À chaque fois, des mois, voire des années de retard… Le bâtiment comptait, selon les plans mal ficelés, 1450 petites salles ! « Pour y mettre des gros tuyaux, ça fait beaucoup de soudures à faire. Et il a fallu réaliser des épreuves hydrauliques sur les 120 km de tuyauterie. J’ai passé 17 ans de ma vie sur Flamanville », conclut Serge Delauney. « Les deux premières centrales, avant l’EPR, avaient été mises sur le réseau en 7 ans ! On avait de l’entraînement, à l’époque. Tout a changé ensuite… »

Une nouvelle page

Depuis l’annonce par Emmanuel Macron, en 2022, d’une relance de la construction nucléaire – six nouveaux réacteurs, des EPR simplifiés dits EPR 2, et possiblement huit supplémentaires, doivent être mis en chantier pour renouveler le parc –, les plans des futurs réacteurs ont été finement détaillés et standardisés, et la filière s’est mise en ordre de bataille pour restaurer ses compétences. La divergence de Flamanville, symboliquement, ouvre une nouvelle page de l’histoire. Que la filière voit déjà décorée d’enluminures. Elle prévoit d’embaucher à tour de bras.

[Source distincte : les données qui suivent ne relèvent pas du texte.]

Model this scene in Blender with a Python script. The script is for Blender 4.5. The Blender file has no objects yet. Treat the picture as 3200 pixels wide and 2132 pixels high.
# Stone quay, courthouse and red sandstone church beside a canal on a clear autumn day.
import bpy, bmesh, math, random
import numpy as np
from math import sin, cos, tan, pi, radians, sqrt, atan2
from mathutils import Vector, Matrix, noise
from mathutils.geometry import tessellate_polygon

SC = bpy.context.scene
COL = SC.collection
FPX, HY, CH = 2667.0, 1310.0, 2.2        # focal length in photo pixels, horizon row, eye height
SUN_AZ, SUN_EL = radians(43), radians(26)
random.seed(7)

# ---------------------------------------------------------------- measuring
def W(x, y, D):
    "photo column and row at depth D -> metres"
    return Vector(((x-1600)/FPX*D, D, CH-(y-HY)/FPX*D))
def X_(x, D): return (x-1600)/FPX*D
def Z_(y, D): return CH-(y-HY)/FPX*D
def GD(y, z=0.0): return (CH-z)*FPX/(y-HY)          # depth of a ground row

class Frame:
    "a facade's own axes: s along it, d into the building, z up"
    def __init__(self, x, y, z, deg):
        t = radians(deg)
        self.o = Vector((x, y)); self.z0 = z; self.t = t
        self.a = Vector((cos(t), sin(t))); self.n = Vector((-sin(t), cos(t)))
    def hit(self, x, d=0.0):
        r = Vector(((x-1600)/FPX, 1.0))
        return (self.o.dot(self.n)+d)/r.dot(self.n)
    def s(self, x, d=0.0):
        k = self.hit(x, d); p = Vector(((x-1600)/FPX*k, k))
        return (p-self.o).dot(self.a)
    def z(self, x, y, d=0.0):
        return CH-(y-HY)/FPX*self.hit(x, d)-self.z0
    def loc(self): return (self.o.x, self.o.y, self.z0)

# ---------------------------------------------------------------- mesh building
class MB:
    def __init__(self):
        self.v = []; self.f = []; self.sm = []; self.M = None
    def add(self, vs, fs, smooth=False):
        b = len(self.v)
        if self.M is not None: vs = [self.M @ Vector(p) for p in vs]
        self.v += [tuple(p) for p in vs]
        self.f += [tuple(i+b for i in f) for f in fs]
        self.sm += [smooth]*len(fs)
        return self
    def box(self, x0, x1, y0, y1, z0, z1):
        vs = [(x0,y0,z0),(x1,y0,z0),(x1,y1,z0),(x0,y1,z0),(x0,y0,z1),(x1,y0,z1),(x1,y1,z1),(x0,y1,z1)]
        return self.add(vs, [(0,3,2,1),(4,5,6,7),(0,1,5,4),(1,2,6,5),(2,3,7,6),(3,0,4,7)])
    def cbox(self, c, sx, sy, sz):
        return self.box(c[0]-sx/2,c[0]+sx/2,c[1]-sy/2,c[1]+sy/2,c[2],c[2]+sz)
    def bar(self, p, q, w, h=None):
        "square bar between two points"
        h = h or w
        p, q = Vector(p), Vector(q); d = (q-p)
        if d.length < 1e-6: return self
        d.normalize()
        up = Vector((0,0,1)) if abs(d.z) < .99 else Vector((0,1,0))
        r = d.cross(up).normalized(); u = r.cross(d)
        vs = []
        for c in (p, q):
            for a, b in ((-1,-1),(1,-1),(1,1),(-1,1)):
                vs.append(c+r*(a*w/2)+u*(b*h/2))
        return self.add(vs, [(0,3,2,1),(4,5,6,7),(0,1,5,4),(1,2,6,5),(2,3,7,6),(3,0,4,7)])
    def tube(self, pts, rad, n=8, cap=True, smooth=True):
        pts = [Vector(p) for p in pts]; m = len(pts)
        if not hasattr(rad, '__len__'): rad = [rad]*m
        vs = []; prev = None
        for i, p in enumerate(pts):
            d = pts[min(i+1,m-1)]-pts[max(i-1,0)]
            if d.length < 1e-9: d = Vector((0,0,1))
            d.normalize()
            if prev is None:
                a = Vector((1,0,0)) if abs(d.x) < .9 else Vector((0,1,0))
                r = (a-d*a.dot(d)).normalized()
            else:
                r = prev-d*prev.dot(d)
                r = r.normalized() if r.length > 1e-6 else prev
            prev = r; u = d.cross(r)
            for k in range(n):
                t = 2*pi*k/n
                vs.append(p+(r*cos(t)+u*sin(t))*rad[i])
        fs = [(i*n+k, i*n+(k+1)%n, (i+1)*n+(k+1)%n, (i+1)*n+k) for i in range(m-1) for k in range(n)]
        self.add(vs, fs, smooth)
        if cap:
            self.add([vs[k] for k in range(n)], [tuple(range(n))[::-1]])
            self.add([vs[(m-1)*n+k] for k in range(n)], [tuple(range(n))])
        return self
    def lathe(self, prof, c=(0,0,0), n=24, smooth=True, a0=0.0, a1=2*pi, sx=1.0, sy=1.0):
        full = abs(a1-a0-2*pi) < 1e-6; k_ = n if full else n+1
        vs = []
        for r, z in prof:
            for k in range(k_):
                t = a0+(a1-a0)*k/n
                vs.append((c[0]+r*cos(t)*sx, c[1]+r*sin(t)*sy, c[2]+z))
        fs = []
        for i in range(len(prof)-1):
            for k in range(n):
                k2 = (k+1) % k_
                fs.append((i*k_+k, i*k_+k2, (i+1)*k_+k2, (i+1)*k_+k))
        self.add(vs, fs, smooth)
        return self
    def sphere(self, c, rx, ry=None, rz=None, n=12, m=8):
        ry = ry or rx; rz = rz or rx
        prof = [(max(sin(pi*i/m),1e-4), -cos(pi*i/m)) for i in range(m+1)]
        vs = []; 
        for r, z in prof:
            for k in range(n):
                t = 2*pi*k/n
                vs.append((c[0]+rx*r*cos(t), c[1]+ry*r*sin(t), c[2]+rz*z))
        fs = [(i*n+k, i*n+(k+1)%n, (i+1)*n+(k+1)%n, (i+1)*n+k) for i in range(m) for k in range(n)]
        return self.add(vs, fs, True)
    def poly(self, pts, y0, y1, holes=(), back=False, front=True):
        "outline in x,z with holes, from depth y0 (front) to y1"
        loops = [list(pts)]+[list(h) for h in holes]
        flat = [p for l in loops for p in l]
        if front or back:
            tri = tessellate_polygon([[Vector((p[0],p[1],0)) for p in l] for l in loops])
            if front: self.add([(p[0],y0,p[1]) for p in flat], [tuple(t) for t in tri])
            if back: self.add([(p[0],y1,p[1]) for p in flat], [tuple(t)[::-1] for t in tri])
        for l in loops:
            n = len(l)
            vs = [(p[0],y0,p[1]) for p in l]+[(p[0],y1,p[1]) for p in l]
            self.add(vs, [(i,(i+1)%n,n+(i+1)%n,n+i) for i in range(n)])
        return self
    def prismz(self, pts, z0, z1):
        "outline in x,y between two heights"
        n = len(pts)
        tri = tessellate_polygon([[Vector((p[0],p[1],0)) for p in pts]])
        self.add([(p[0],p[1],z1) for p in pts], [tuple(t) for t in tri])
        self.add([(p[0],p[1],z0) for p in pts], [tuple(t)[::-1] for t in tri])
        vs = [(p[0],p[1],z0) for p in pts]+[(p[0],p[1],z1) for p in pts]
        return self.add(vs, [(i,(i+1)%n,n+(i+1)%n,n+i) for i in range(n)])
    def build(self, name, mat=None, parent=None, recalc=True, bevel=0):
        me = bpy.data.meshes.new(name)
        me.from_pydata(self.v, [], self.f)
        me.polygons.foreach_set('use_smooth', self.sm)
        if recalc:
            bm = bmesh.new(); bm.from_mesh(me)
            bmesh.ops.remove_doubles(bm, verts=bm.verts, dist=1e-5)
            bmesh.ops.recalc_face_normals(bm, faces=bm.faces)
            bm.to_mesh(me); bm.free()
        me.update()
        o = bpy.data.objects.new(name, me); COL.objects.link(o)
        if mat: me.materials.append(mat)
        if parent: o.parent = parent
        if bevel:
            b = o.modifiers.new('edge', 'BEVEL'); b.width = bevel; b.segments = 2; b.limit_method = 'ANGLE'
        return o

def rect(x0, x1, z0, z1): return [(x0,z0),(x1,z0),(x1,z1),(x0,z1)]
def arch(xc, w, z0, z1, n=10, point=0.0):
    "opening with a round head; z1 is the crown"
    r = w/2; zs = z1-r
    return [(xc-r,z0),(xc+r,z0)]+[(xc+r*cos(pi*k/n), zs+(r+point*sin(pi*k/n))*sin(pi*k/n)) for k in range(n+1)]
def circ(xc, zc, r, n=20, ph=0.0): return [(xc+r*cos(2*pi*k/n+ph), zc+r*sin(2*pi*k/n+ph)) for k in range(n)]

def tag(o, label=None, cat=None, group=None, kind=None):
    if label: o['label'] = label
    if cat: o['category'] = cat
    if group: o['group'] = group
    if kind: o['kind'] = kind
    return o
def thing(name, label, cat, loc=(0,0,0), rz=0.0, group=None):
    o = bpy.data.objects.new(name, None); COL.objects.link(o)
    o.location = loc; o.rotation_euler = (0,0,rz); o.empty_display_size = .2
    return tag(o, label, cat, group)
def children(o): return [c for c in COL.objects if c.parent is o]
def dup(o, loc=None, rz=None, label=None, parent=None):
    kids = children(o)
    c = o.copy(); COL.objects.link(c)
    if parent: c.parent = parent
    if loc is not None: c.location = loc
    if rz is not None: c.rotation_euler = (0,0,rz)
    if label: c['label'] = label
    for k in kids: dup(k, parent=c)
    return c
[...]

« Le volume d’activité va augmenter d’environ 25 % en 10 ans », anticipait auprès du Point, l’an dernier, le président du Gifen (le syndicat professionnel de l’industrie nucléaire) Olivier Bard. « Compte tenu des départs en retraite, cela signifie que nous allons devoir recruter 60 000 personnes sur les métiers cœur du nucléaire. Si vous y ajoutez les fonctions achats, les juristes, les RH… Le total atteint 100 000 personnes. » Des métiers pour l’essentiel hautement qualifiés, dont les formations ne s’improvisent pas.

EDF compte sur le succès de Flamanville pour attirer les talents. « En Chine, à Taishan, les réacteurs EPR tournent très bien. Et ils ont dépassé le record du monde de production dès la première année, avec 14 TWh », souligne Serge Delauney. Soit l’équivalent de toute la production solaire française en 2020. La durée de vie de l’EPR est estimée, au minimum, à 80 ans.